The forest cover in the 2017 assessment was 21.54 per cent of the country’s geographical area.

Environmental scientists describe the change since 2017 as an incremental gain and far from the 33 per cent forest-and-tree cover target set three decades ago.

“Forest degradation and forest fragmentation remain major challenges,” said Thyagarajan Ganesh, a senior fellow at the Ashoka Trust for Research in Ecology and the Environment, Bangalore, who was not associated with the FSI report.

The three states with the largest increases in forest cover are Karnataka (1,025sqkm), Andhra Pradesh (990sqkm) and Kerala (823sqkm), while forest areas in all northeastern states except Assam and Tripura have declined.

The report says Arunachal Pradesh has lost 276sqkm of forest cover since 2017, Manipur 499sqkm, Mizoram 180sqkm, Meghalaya 27sqkm, Nagaland 3sqkm and Sikkim 2sqkm.

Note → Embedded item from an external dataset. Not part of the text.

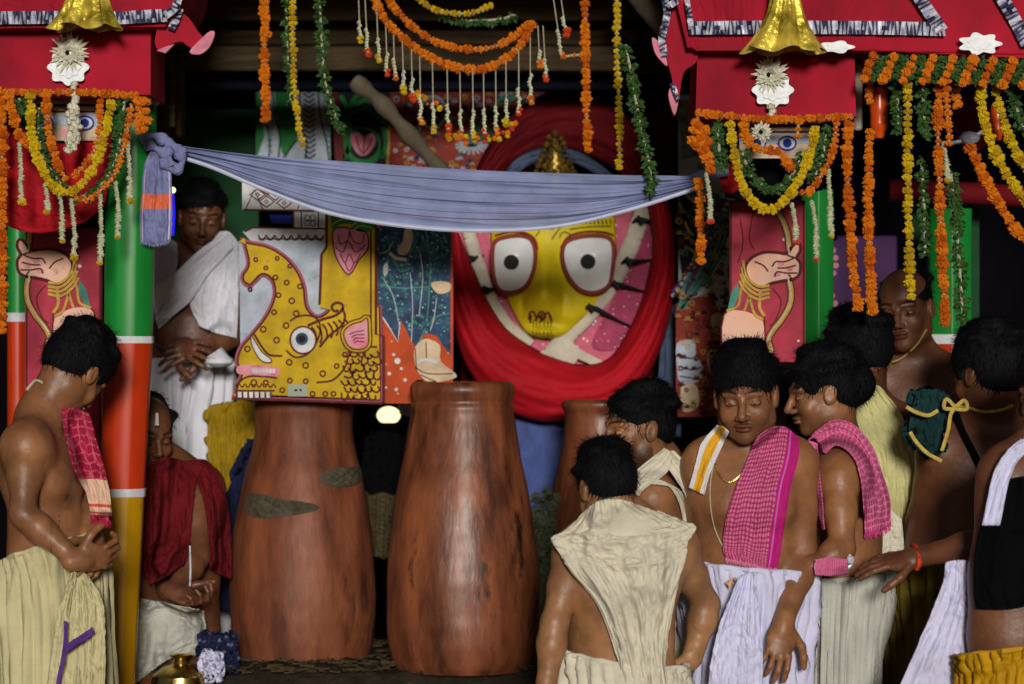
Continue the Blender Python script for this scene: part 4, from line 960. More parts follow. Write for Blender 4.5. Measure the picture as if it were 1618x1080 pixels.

The 2019 assessment has for the first time also assessed biodiversity of plant species in forests and determined that Karnataka is the top state measured in terms of richness of tree species with 325 species, followed by Tamil Nadu (252 species), Andhra Pradesh (242 species), Kerala (238 species) and Odisha (192 species).

Arunachal Pradesh is the top state for plant species richness with 737 species, followed by Tamil Nadu (652 species), Karnataka (505 species), Jammu and Kashmir (478 species) and Kerala (477 species), the report said.

The FSI report, which also assessed the forest-dependency of residents of around 170,000 villages near forests, has found that Maharashtra accounts for the highest use of fuelwood, followed by Odisha and Rajasthan.